2. Identification of Optimal Detection Regimes (G-ZES): The authors identify specific parameter regimes, termed Global Zero-Energy States (G-ZES), where the system hosts zero-energy states for all phase biases. In these regimes:
   • The imaginary part of the levels is phase-dispersive everywhere.
   • The $J_{Im}$ contribution is smooth and sizable (up to ~30% of the total current).
   • Crucially, these regimes can be achieved without the presence of Exceptional Points (EPs) in the spectrum, broadening the scope of detectable NH effects.
3. Symmetry-Current Connection: The work establishes a deep link between the phase dispersion of the imaginary part and the breaking of a Time-Reversal-like Symmetry (TRS) in the shifted Hamiltonian.
   • In the "unbroken" TRS phase, $\lambda_j$ is constant, and $J_{Im} = 0$.
   • In the "broken" TRS phase (which occurs between EPs or in G-ZES regimes), $\lambda_j$ becomes phase-dependent, generating $J_{Im}$.
4. Experimental Protocol: The authors propose a concrete detection method:
   • Measure the total CPR ($J_{tot}$) directly.
   • Measure the Andreev spectrum via differential conductance ($dI/dV$) spectroscopy to extract the real energy levels ($\epsilon_j$) and their broadening ($\lambda_j$).
   • Reconstruct the expected current ($J_{Re}$) from the spectroscopy data.
   • A discrepancy between the measured $J_{tot}$ and the reconstructed $J_{Re}$ provides a direct fingerprint of the non-Hermitian $J_{Im}$ contribution.

4. Key Results

• Spectral Engineering: By tuning the junction asymmetry ($\gamma$) and the spin-dissipation imbalance ($\gamma_N$), the authors can control the position of EPs. They show that for highly asymmetric junctions, the EPs can be pushed out of the physical phase interval $[-\pi, \pi]$, resulting in a spectrum with no EPs but with globally extended zero-energy states (G-ZES).
• Smoothness of $J_{Im}$: In the G-ZES regime (specifically the "1 G-ZES" region), the $J_{Im}$ component is smooth across the entire phase range, unlike the singular behavior near EPs. This makes it experimentally accessible.
• Quantitative Impact: In the optimal 1 G-ZES regime (low dissipation, $\Gamma_N \approx 0.5\Gamma$), the $J_{Im}$ contribution can reach ~30% of the maximum supercurrent. The total current at $\phi = \pi/2$ is found to be ~50% larger than the current calculated from the real part alone.
• Off-Resonance Effects: In the off-resonant regime ($\epsilon_d \neq 0$), the TRS is explicitly broken, causing all levels to have phase-dispersive imaginary parts. While this enhances the visibility of $J_{Im}$, it complicates the extraction of $J_{Im}$ from $J_{Re}$ because all levels contribute to both terms. However, the effect is generally larger in this regime.

5. Significance

• Beyond Exceptional Points: Historically, experimental searches for NH physics in condensed matter have focused heavily on detecting EPs. This paper demonstrates that pure non-Hermitian effects (specifically the supercurrent from level broadening) can be robustly detected even in the absence of EPs, significantly expanding the experimental landscape.
• New Transport Fingerprint: The identification of $J_{Im}$ as a distinct, measurable component of the supercurrent provides a new "fingerprint" for non-Hermiticity in open superconducting devices.
• Symmetry-Based Design: By linking the phenomenon to the breaking of a TRS-like symmetry, the paper offers a theoretical framework for engineering NH effects in solid-state systems, potentially guiding the design of devices for topological quantum computing or spintronics.
• Experimental Feasibility: The proposed protocol relies on standard transport measurements (CPR and $dI/dV$ spectroscopy) available in modern nanofabrication labs, making the observation of these effects highly feasible with current technology.
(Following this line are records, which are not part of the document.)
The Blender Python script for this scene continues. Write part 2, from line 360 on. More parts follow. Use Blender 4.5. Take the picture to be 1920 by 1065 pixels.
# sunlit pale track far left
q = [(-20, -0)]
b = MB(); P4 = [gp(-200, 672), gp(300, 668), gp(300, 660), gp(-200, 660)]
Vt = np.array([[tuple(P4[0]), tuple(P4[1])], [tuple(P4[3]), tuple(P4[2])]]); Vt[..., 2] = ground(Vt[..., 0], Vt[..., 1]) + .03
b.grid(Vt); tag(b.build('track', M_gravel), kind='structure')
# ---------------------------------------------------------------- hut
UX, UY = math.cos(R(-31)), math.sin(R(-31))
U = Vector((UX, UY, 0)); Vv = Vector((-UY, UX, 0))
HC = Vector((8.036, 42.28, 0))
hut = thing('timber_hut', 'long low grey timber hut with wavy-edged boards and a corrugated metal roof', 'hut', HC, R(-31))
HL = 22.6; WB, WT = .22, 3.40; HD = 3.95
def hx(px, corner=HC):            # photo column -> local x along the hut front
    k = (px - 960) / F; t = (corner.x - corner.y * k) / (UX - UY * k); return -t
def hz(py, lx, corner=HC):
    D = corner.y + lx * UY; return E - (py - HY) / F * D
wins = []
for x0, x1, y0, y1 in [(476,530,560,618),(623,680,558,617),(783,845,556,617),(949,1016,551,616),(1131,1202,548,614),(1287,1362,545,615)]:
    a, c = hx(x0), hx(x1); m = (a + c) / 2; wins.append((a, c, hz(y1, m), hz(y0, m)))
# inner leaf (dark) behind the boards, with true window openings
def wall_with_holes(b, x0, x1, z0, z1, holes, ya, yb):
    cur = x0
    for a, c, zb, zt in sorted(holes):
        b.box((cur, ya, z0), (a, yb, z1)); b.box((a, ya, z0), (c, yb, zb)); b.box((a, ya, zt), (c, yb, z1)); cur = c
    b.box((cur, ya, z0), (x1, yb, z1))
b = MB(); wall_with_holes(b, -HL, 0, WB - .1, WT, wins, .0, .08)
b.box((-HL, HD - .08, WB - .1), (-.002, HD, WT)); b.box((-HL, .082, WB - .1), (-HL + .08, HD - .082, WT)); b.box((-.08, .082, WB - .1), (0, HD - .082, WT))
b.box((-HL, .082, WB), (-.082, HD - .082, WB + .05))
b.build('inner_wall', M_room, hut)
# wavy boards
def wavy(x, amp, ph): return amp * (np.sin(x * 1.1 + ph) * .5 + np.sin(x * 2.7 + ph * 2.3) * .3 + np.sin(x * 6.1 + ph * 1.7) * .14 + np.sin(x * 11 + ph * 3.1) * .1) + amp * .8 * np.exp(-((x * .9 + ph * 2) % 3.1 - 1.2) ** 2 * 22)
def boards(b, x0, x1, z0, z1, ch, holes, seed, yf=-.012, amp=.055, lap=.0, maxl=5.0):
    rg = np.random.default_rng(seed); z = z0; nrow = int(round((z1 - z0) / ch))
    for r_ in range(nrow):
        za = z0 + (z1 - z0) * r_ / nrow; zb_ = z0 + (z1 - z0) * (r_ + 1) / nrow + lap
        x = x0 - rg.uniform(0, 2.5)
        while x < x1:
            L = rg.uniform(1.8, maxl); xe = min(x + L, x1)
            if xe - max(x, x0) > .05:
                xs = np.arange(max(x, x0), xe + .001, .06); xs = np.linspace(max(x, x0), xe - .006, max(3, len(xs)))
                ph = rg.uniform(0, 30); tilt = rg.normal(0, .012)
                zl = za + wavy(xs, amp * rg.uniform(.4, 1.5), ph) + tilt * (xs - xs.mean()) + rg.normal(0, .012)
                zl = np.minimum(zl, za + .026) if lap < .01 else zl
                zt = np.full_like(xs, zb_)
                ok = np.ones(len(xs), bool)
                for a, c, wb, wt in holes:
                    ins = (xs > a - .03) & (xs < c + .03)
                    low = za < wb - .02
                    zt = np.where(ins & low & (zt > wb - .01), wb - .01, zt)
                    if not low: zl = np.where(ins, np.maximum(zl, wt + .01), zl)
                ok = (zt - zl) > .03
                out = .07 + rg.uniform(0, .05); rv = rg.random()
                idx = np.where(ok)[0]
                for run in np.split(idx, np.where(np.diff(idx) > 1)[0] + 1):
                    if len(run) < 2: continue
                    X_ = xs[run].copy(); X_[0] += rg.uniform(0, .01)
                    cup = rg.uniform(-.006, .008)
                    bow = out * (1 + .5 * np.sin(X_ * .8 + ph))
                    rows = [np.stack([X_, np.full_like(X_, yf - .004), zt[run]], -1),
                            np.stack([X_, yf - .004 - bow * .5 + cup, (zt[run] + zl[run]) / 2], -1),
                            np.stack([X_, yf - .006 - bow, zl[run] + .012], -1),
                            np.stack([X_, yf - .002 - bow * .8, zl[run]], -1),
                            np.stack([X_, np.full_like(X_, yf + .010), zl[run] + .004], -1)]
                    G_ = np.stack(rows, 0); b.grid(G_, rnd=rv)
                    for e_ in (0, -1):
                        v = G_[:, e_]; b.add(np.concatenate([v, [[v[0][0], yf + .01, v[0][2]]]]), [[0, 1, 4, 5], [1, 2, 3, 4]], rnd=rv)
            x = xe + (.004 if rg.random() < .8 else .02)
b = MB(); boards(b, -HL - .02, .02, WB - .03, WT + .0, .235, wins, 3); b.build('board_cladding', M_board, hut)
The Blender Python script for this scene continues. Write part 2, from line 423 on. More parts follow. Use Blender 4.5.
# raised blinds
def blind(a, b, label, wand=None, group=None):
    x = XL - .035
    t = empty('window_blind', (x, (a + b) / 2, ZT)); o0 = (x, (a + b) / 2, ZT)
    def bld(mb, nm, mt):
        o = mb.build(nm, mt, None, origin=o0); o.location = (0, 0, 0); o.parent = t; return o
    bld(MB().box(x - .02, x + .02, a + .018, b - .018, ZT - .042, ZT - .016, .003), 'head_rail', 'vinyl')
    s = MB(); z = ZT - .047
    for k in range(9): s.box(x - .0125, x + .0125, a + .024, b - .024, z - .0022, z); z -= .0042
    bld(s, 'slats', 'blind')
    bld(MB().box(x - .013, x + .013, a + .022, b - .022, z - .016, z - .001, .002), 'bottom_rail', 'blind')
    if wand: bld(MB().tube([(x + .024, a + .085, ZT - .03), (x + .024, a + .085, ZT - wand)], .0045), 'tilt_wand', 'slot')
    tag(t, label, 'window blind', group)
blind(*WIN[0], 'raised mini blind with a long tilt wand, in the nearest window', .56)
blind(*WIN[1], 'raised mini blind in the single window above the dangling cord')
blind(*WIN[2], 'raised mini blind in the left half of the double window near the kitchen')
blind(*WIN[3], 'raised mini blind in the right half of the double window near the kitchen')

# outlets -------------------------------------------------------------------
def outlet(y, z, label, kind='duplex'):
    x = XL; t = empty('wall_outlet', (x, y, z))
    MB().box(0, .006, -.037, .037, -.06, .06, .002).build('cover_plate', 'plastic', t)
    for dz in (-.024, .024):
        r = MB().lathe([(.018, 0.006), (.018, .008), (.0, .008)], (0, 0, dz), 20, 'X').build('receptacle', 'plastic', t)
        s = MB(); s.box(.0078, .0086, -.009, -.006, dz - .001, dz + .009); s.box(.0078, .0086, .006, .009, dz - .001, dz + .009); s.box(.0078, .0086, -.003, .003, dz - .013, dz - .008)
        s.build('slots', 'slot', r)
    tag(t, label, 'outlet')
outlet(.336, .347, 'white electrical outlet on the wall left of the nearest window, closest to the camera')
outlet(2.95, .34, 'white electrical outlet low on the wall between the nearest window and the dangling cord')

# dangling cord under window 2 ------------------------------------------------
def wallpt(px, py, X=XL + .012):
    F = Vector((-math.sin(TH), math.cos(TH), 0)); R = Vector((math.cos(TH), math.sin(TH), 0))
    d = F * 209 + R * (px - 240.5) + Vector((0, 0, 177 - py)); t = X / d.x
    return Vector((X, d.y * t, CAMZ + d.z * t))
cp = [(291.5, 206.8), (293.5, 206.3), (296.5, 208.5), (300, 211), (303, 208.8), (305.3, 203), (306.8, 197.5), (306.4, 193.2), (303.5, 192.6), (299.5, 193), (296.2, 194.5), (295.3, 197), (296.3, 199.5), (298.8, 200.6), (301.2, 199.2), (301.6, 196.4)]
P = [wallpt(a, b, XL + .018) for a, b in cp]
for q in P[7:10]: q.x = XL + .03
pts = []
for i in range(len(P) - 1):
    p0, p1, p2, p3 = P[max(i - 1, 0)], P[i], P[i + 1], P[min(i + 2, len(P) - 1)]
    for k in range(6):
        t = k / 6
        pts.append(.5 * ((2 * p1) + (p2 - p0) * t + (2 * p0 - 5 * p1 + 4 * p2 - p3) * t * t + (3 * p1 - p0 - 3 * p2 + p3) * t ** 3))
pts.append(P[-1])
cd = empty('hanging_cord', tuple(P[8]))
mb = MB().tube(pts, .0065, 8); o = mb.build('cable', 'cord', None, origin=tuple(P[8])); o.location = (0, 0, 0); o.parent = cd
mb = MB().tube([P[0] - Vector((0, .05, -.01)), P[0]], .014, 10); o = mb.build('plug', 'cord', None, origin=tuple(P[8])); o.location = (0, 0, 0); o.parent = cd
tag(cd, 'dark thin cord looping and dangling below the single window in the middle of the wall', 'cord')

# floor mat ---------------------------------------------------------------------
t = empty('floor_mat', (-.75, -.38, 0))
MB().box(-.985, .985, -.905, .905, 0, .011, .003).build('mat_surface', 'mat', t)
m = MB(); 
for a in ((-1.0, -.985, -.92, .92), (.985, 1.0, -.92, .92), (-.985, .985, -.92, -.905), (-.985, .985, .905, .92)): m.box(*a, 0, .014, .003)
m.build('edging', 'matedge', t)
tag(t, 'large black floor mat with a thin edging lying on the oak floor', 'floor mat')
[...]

In summary, the paper provides a comprehensive theoretical framework and a practical roadmap for detecting and quantifying the supercurrent contribution arising from the imaginary part of Andreev levels, moving the field of non-Hermitian physics from abstract spectral singularities to measurable transport phenomena in Josephson junctions.